WHAT TO WORK ON >> Reproduce only this span: the line containing "Model this scene", the line containing "scene.camera = co", and every line between them, all exactly as given.

TASK MATERIAL >>
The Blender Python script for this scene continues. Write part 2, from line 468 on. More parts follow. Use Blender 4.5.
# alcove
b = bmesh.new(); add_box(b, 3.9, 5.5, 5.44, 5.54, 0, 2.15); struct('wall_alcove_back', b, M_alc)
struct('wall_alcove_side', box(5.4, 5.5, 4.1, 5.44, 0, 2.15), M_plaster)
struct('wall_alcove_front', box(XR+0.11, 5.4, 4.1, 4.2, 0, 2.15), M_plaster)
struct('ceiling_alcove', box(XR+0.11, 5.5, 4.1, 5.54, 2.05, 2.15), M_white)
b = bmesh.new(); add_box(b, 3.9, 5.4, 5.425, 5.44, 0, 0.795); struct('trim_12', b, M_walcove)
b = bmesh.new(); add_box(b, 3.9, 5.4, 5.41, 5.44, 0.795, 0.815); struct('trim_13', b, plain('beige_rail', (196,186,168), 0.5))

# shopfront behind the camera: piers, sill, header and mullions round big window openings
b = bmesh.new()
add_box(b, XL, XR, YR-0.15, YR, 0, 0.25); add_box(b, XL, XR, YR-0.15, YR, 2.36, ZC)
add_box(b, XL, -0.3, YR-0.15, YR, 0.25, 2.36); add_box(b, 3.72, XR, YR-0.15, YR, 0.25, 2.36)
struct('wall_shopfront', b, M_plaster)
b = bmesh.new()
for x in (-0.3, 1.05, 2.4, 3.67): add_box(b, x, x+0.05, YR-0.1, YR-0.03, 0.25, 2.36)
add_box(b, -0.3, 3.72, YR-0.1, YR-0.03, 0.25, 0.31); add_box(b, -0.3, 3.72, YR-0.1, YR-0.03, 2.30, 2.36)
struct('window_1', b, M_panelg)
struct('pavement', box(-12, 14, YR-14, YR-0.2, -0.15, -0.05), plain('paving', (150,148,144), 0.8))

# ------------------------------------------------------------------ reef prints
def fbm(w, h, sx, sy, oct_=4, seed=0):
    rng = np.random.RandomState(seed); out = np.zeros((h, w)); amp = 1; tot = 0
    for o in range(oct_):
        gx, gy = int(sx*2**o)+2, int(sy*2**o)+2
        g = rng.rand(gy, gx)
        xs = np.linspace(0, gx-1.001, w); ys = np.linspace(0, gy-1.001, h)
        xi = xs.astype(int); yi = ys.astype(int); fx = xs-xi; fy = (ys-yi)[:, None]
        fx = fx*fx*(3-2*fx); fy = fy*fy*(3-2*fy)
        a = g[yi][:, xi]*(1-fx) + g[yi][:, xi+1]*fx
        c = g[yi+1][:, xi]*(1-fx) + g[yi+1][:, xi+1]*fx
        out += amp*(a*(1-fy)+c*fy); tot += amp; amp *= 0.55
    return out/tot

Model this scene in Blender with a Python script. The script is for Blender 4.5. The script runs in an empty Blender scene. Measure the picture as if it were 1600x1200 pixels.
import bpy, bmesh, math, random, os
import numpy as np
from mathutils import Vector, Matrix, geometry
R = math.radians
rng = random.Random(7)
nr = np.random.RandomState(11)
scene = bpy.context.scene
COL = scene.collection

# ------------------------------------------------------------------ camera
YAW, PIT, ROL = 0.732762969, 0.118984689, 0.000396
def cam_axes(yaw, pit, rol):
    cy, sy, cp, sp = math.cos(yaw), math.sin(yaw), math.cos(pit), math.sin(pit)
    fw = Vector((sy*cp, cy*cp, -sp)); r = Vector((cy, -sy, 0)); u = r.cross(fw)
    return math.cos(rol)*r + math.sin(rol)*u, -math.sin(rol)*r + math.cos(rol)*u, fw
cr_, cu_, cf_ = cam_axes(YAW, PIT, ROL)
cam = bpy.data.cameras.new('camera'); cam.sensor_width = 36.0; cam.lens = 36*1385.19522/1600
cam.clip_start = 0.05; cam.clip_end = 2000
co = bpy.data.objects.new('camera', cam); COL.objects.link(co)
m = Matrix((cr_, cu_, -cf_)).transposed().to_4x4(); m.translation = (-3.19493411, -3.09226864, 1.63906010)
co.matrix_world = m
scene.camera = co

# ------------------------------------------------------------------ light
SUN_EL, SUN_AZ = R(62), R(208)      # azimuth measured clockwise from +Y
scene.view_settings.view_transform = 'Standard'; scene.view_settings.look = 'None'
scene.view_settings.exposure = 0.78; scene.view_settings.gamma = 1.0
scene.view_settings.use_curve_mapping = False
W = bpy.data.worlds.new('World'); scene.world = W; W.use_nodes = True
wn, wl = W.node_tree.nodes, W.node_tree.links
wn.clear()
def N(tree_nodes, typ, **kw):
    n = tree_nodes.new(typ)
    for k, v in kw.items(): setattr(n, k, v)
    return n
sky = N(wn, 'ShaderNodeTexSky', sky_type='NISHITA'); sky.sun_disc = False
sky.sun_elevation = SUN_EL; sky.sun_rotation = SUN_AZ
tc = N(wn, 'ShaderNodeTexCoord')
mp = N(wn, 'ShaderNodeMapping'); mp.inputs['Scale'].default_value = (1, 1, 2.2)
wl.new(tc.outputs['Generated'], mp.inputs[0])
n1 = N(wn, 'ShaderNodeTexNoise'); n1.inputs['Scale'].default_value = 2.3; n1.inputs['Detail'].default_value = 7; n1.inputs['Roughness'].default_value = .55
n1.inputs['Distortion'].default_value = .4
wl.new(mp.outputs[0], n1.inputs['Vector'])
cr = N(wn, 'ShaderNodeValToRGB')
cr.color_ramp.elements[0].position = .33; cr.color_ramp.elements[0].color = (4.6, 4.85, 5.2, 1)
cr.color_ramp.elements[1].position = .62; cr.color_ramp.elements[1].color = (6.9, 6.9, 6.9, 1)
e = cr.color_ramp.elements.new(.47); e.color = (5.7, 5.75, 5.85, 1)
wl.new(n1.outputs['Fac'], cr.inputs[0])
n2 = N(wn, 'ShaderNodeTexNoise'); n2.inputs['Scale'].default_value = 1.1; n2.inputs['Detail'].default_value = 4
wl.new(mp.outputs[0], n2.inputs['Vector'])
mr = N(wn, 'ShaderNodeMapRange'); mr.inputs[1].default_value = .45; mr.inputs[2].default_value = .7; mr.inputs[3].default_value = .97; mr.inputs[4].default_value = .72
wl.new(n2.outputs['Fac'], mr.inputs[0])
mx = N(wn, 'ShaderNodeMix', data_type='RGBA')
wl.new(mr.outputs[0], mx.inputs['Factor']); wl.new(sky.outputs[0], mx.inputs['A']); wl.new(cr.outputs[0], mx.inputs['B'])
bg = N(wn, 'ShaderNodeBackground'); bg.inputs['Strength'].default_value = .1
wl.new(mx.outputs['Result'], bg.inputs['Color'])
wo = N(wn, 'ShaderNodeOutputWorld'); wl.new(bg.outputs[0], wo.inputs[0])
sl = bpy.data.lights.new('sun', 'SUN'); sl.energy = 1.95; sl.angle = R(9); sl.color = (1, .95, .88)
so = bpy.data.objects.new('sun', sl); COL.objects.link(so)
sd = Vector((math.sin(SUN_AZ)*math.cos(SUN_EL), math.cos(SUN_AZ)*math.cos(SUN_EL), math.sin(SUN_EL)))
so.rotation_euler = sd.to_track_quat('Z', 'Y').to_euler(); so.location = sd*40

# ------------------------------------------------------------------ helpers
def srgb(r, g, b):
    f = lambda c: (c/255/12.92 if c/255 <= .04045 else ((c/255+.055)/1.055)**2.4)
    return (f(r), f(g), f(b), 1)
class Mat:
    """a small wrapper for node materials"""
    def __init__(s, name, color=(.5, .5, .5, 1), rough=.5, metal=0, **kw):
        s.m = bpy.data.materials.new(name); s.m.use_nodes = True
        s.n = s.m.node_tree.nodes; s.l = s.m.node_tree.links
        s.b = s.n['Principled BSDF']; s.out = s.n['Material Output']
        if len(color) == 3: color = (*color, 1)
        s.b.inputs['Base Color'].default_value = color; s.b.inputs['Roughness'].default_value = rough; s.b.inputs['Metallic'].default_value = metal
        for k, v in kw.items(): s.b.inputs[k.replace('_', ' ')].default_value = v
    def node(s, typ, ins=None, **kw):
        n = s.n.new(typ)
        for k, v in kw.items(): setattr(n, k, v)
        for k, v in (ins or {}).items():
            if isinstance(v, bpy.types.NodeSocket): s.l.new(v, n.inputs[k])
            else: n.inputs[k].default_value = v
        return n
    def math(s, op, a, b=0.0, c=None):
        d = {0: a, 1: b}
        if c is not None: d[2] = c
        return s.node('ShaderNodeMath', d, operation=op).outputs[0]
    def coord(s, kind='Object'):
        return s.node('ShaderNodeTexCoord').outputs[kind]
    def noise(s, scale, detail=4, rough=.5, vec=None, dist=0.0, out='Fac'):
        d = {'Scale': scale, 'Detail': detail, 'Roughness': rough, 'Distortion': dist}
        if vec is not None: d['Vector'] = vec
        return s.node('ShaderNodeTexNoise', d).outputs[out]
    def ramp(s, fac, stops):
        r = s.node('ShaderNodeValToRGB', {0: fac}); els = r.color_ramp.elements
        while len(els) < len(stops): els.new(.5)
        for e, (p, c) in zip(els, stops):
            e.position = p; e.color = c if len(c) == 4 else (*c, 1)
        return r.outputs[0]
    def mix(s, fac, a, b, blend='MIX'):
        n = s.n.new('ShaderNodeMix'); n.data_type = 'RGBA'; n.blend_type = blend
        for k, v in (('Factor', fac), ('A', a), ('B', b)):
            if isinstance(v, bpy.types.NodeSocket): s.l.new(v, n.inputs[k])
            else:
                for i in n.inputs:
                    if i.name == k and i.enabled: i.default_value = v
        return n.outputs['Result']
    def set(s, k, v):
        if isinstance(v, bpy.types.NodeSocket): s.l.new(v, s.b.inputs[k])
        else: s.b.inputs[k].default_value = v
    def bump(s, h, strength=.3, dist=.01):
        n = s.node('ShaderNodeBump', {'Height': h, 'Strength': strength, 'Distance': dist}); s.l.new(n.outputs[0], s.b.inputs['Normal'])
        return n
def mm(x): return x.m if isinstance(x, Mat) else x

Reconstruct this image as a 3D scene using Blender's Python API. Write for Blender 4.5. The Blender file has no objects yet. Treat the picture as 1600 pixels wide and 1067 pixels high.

TASK ANSWER >>
Model this scene in Blender with a Python script. The script is for Blender 4.5. The script runs in an empty Blender scene. Measure the picture as if it were 1600x1200 pixels.
import bpy, bmesh, math, random, os
import numpy as np
from mathutils import Vector, Matrix, geometry
R = math.radians
rng = random.Random(7)
nr = np.random.RandomState(11)
scene = bpy.context.scene
COL = scene.collection

# ------------------------------------------------------------------ camera
YAW, PIT, ROL = 0.732762969, 0.118984689, 0.000396
def cam_axes(yaw, pit, rol):
    cy, sy, cp, sp = math.cos(yaw), math.sin(yaw), math.cos(pit), math.sin(pit)
    fw = Vector((sy*cp, cy*cp, -sp)); r = Vector((cy, -sy, 0)); u = r.cross(fw)
    return math.cos(rol)*r + math.sin(rol)*u, -math.sin(rol)*r + math.cos(rol)*u, fw
cr_, cu_, cf_ = cam_axes(YAW, PIT, ROL)
cam = bpy.data.cameras.new('camera'); cam.sensor_width = 36.0; cam.lens = 36*1385.19522/1600
cam.clip_start = 0.05; cam.clip_end = 2000
co = bpy.data.objects.new('camera', cam); COL.objects.link(co)
m = Matrix((cr_, cu_, -cf_)).transposed().to_4x4(); m.translation = (-3.19493411, -3.09226864, 1.63906010)
co.matrix_world = m
scene.camera = co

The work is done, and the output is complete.